La colère couvait depuis plusieurs semaines dans les milieux de la presse privée. Elle a éclaté mercredi à Yaoundé, lors de la 7ᵉ session de la Commission chargée d’examiner les dossiers de subvention à la presse privée, tenue au ministère de la Communication (MINCOM).
Présidée par le secrétaire général du ministère, le Pr Félix Zogo, représentant le ministre René Emmanuel Sadi, la rencontre a vite tourné à l’indignation après la révélation du montant alloué à la presse cette année : moins de 100 millions de FCFA.

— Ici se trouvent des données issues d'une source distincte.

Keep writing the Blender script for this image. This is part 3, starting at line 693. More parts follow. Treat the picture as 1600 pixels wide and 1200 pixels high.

« Un jour noir pour la presse privée »
Invité à préciser la somme exacte, le directeur du développement des médias privés et de la publicité au MINCOM, Ngankak Kisito, a d’abord esquivé la question avant d’admettre, sous la pression des journalistes, que le montant « tourne autour de 100 millions de FCFA, voire moins ».
Une annonce qui a fait bondir Kristian Ngah Christian, par ailleurs éditeur du quotidien The Guardian Post, le seul journal du pays à paraître sept jours sur sept. « C’est un jour noir pour la presse privée camerounaise », a-t-il lancé, avant de dénoncer une « aide honteuse et insignifiante ». « Vous ne pouvez pas parler de subvention à la presse privée et être vous-mêmes gênés d’en divulguer le montant. Cela prouve que même les autorités du ministère sont conscientes du caractère dérisoire de la somme », a-t-il martelé.

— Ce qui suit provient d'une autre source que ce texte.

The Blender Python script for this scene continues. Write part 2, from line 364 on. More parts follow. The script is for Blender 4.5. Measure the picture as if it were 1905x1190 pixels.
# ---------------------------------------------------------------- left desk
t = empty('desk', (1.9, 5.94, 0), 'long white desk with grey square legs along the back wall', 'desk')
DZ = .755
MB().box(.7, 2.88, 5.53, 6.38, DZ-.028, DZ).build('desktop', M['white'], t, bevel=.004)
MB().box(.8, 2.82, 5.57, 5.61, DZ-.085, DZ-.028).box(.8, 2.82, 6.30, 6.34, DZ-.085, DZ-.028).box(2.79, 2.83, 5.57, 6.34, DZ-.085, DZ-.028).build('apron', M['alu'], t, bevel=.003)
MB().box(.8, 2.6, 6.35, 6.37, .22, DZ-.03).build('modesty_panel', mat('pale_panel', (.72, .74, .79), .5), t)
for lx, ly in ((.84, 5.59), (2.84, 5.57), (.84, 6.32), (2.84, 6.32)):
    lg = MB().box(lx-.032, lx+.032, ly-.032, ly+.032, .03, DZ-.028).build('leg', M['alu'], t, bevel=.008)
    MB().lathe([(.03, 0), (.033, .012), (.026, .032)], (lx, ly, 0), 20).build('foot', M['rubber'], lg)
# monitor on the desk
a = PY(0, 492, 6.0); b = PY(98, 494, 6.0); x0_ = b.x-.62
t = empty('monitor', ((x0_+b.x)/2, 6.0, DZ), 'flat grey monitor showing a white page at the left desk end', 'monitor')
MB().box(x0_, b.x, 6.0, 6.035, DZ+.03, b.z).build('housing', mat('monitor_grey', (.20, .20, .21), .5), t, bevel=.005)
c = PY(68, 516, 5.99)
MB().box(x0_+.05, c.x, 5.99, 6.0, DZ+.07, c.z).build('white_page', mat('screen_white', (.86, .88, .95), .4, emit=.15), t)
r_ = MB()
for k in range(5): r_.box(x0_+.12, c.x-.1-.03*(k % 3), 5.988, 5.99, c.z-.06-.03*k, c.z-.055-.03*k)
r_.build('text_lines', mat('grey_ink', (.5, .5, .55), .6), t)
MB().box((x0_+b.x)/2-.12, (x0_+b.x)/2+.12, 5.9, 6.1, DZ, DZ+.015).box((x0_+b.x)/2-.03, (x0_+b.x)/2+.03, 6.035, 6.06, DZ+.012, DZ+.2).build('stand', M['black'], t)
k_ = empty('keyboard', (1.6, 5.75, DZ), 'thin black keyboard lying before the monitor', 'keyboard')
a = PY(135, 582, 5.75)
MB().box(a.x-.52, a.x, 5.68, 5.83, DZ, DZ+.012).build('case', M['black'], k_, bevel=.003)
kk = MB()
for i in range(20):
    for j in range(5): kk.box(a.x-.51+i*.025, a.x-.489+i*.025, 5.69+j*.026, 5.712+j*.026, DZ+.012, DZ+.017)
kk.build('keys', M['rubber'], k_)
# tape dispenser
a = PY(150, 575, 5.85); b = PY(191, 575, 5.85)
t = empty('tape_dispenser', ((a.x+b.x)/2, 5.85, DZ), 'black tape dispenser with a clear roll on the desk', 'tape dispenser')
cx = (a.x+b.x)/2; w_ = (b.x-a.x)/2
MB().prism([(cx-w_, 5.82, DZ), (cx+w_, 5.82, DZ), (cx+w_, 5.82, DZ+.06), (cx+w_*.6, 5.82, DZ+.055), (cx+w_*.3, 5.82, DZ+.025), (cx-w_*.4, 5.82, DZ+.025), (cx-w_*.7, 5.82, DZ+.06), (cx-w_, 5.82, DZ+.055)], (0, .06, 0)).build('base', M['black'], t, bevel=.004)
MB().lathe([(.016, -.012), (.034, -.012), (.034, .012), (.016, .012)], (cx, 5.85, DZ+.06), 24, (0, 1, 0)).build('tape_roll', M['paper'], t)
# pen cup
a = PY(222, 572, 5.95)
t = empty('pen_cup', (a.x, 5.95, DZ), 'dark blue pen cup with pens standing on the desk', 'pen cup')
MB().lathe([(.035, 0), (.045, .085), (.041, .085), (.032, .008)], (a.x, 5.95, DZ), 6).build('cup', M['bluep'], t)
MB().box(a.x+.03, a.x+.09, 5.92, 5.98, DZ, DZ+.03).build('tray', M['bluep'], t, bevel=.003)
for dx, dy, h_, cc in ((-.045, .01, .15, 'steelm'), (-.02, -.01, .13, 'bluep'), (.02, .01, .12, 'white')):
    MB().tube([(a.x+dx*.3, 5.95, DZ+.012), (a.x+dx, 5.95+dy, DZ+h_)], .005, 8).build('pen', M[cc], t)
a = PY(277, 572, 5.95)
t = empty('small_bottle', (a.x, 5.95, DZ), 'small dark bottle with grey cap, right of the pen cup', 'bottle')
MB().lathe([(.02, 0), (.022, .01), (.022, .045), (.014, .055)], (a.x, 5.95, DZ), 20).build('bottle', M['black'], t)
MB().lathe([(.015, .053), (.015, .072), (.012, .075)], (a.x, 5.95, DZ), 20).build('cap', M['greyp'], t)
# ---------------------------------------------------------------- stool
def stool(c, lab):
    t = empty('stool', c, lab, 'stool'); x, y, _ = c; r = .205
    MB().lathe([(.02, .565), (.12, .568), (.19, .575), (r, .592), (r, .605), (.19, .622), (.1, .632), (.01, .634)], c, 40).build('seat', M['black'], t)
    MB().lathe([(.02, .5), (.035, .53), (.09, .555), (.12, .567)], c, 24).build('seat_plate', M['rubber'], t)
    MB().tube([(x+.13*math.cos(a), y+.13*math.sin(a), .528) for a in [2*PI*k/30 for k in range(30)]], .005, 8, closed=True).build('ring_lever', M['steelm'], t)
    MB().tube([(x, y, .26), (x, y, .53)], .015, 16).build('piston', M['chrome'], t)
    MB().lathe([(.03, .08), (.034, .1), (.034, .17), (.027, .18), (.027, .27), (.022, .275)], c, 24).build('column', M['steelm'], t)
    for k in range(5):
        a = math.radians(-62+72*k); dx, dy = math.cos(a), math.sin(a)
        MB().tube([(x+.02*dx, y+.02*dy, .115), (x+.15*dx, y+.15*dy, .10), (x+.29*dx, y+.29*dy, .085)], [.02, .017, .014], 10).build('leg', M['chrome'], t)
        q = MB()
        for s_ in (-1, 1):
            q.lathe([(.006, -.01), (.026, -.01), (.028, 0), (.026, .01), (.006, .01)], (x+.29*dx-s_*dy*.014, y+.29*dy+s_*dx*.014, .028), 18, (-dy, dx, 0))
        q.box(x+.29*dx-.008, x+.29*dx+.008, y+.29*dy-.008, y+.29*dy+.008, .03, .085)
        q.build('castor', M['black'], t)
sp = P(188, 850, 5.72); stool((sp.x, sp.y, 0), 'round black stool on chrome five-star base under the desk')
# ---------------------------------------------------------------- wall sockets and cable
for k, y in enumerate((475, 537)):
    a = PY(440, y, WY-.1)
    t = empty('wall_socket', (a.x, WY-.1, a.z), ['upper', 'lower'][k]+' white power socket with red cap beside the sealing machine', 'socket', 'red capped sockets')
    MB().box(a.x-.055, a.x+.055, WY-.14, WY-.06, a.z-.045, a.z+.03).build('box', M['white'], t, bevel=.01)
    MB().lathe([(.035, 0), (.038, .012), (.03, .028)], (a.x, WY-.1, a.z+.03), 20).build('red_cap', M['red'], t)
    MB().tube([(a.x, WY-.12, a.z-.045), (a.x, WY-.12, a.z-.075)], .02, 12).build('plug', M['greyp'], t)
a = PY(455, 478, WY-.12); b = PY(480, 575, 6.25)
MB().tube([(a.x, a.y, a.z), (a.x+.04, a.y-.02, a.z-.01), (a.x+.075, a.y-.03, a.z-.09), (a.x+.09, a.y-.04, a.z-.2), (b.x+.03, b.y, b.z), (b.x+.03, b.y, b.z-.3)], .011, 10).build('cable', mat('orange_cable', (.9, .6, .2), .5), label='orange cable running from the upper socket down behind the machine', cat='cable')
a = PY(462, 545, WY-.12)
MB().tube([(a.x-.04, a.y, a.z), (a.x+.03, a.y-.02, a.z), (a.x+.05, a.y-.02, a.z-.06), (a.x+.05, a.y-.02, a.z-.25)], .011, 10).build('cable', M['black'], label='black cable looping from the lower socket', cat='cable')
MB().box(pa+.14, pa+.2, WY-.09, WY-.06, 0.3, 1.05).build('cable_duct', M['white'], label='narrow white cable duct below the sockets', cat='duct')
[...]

Une presse traitée comme « orpheline et ennemie de l’État »
Fort de près de 30 ans d’expérience dans le métier, Ngah a exhorté le gouvernement à reconnaître enfin la presse comme le quatrième pouvoir et à lui accorder le respect et les moyens correspondants. « Il faut cesser de traiter la presse privée comme une orpheline ou une ennemie de l’État », a-t-il averti, appelant les autorités à s’inspirer de pays voisins comme le Gabon, le Tchad ou le Sénégal, où les subventions se chiffrent en milliards de francs CFA.
Une aide publique à la presse en chute libre
Les chiffres parlent d’eux-mêmes : la subvention publique à la presse privée, qui atteignait autrefois 250 millions de FCFA, est tombée à 56 millions en 2023, et à moins de 100 millions cette année, pour plus de 600 organes (journaux, radios et médias en ligne). Le représentant des médias en ligne à la Commission, Janvier Njikam, s’est lui aussi indigné : « Chaque année, le montant baisse. Que représente 350 000 FCFA de subvention annuelle pour un organe de presse ? C’est une insulte ! Le gouvernement doit arrêter de se moquer de la presse privée. »
Les instructions du Premier ministre ignorées
Cette situation intervient alors même que, lors du Conseil de cabinet de mai dernier, le Premier ministre Joseph Dion Ngute avait donné instruction aux ministres de la Communication et des Finances d’œuvrer ensemble à revaloriser la subvention. Selon des sources internes au MINCOM, le ministre de la Communication aurait effectivement saisi son homologue des Finances. « Mais jusqu’à ce jour, aucune réponse n’a été reçue », confie un haut responsable sous anonymat.
Critères d’éligibilité
Interrogé par la presse, le secrétaire du Comité technique de la subvention, Ngankak Kisito, a précisé que les critères d’évaluation des dossiers restent les mêmes que les années précédentes : respect des obligations fiscales et sociales, régularité de la production, et promotion de l’emploi décent. Il a toutefois assuré que « le gouvernement est conscient des difficultés économiques que traverse la presse et continuera à plaider pour un soutien accru ». Au total, 54 dossiers ont été examinés lors de cette session : 49 journaux privés et cinq médias en ligne.
Une politique d’asphyxie de la presse privée ?
Malgré les discours sur le rôle crucial des médias dans la démocratie, les actes du gouvernement traduisent une politique de marginalisation. Alors que la presse privée assure plus de 80 % de la production d’information nationale, elle continue d’être maintenue dans une précarité structurelle, dépendante d’aides symboliques et sélectives.
La colère des éditeurs, cette fois, pourrait bien marquer le début d’une revendication collective pour la dignité et la survie du quatrième pouvoir au Cameroun.